The world is stories.
Consider the “flat-earther” who constructs elaborate chains of causation and meaning from facts that have little to do with each other. Consider bigotry, which does the same—and yet we have built entire school curricula, legal systems, infrastructure and industries around such ideas as “women can’t handle pressure” and “poor people are lazy.” Why do we believe one set of paranoid, questionable hypotheses and not another? Why do we designate some people as “heroes” and others as “villains,” and why are we so loath to change those designations when the people in question turn out to be just… people? How is it that we lately seem to have become a society that cares more about compelling nonsense than about boring rationality? Or were we always that kind of society, and we just care more now because the nonsense is hurting a broader swath of people?
These are fraught times—but there have always been fraught times for someone in the world, somewhere. And there have always been those whose mastery of the art of storytelling has helped us understand how powerfully stories shape the world. C.S. Lewis sought to comfort children with faith. Philip Pullman disturbed them with warnings of encroaching fascism. There is a preponderance of stories aimed at children on this list, possibly because we’re still openly hungry for stories in the years of our childhood, and thus the stories we absorb then have a lasting effect. Our hunger for stories doesn’t really change when we grow up, however; the need is still there, acknowledged or not—especially if the stories we’ve been given up to that point don’t accurately encapsulate reality. Thus it’s fitting that some of the most powerful storytellers on this list, such as Victor LaValle, engage with adult concerns like parenthood instead of myth.
Is it comforting to see how many of the stories on this list wrestle with the need to reform institutions and change the leadership of society? It could be. Yet the newer storytellers on the list, many of whom hail from colonized cultures and thus have vastly different background stories from those of “classic” fantasy authors, also warn us of the realities of societal strife. The good guys don’t always win, the bad guys don’t always lose, and either way, the ones who suffer most will be the people who were already struggling to get by.

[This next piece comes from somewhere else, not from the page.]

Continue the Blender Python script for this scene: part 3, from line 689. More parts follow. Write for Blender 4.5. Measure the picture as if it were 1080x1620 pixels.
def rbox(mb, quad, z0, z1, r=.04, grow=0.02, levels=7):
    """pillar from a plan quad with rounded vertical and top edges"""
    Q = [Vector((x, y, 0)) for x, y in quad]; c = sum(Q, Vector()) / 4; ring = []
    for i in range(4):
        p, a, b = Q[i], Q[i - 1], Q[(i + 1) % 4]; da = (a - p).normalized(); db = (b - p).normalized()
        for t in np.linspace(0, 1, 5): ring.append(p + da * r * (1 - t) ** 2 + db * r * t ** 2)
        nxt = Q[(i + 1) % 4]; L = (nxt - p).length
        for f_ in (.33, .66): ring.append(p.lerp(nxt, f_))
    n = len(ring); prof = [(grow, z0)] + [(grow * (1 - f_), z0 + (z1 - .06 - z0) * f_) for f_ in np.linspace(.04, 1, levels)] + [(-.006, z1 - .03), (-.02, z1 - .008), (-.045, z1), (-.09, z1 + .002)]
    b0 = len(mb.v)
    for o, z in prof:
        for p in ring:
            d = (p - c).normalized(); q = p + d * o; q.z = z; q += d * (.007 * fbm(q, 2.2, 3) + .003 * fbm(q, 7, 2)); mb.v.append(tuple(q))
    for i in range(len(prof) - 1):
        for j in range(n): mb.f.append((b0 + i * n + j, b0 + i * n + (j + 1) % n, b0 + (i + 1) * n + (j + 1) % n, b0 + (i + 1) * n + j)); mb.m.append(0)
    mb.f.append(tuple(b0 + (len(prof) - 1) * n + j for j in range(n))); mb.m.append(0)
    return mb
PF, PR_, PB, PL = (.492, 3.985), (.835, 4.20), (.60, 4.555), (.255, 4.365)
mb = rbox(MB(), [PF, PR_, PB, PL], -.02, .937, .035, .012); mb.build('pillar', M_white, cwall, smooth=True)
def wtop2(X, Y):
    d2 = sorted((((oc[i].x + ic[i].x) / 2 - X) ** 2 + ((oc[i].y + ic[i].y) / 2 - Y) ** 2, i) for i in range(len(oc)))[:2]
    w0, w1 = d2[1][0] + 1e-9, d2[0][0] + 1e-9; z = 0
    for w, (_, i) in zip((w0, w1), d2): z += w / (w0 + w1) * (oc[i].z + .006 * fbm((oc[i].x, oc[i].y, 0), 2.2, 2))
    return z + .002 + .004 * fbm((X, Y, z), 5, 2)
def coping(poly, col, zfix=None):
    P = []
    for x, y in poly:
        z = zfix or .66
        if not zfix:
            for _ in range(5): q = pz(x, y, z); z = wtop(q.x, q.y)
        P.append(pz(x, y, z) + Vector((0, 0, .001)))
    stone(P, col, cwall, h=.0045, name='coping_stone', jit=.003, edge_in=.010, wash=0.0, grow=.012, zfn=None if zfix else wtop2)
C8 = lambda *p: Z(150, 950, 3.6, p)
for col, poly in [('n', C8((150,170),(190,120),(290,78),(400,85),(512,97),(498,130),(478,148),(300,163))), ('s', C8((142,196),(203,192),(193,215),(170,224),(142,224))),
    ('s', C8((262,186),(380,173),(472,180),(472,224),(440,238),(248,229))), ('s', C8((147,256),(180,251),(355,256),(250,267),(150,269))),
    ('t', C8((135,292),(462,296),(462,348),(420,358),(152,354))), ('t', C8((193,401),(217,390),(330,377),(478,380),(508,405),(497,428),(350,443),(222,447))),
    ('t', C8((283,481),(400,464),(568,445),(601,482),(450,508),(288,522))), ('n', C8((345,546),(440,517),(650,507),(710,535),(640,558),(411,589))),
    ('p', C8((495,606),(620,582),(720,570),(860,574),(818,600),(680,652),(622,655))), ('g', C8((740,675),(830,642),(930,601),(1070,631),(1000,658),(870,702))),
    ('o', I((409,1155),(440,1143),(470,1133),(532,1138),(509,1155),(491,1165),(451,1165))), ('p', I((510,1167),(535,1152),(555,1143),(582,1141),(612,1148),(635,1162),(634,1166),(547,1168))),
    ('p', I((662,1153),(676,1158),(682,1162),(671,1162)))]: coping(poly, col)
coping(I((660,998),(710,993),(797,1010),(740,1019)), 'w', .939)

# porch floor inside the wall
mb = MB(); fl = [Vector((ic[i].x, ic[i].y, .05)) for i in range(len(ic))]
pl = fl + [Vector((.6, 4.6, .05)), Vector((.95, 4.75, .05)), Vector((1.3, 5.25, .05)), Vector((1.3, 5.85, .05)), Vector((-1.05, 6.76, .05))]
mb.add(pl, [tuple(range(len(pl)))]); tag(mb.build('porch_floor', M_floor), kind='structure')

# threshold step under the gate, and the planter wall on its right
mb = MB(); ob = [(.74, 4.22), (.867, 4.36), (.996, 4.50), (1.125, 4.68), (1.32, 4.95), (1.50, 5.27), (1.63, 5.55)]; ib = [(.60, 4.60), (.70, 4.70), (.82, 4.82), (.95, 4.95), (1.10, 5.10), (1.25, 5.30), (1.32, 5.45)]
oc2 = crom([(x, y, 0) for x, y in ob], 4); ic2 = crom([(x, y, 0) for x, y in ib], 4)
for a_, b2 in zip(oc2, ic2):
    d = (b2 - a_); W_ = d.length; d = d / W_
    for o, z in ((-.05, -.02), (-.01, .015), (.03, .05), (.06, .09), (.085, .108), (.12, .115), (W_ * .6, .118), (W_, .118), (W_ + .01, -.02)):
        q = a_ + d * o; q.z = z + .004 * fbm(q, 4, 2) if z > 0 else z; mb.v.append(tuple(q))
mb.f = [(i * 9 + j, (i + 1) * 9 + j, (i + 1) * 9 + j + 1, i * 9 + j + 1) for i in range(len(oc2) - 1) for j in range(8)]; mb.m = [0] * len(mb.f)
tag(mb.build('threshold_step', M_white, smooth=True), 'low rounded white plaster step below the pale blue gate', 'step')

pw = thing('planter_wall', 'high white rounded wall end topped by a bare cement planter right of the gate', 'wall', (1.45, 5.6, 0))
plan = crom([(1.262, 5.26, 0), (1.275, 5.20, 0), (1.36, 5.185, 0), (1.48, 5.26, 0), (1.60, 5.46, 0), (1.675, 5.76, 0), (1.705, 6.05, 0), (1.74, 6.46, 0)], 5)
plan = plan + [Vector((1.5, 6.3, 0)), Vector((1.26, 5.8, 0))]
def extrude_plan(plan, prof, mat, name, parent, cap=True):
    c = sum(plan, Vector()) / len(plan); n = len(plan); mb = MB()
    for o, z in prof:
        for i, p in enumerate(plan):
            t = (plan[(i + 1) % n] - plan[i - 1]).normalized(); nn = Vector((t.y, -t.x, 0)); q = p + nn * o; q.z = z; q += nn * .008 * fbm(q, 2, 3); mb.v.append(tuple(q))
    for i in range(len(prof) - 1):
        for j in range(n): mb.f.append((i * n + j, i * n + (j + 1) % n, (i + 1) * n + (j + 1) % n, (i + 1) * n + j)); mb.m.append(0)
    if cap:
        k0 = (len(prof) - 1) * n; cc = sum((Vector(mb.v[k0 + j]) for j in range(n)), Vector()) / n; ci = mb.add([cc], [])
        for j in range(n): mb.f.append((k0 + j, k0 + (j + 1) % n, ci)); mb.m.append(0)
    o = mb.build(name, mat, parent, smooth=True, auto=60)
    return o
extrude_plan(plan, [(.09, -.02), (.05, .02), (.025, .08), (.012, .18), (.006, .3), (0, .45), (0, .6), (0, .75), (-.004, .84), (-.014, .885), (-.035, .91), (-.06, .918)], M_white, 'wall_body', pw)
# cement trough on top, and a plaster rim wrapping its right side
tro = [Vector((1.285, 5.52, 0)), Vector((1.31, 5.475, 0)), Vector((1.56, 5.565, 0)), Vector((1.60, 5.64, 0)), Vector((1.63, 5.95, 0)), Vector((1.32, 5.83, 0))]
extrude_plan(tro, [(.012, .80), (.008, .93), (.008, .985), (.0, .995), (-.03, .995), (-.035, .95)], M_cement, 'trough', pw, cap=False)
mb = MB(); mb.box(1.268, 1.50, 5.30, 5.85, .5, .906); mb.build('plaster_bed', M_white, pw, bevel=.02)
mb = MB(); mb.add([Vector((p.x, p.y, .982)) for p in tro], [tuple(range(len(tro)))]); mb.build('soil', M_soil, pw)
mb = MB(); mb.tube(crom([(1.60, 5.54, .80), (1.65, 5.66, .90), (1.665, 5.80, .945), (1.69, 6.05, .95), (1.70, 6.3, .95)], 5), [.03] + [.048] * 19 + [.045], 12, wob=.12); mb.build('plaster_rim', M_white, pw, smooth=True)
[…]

This is what both classic and modern fantasy teach us, however: that you have to fight anyway. That sometimes it is the journey, and not the final climactic battle against some Dark Lord or another, that defines who we are. That our happy ending might very well depend on how loudly and powerfully we tell our stories along the way. Don’t think of fantasy as mere entertainment, then, but as a way to train for reality. It always has been, after all.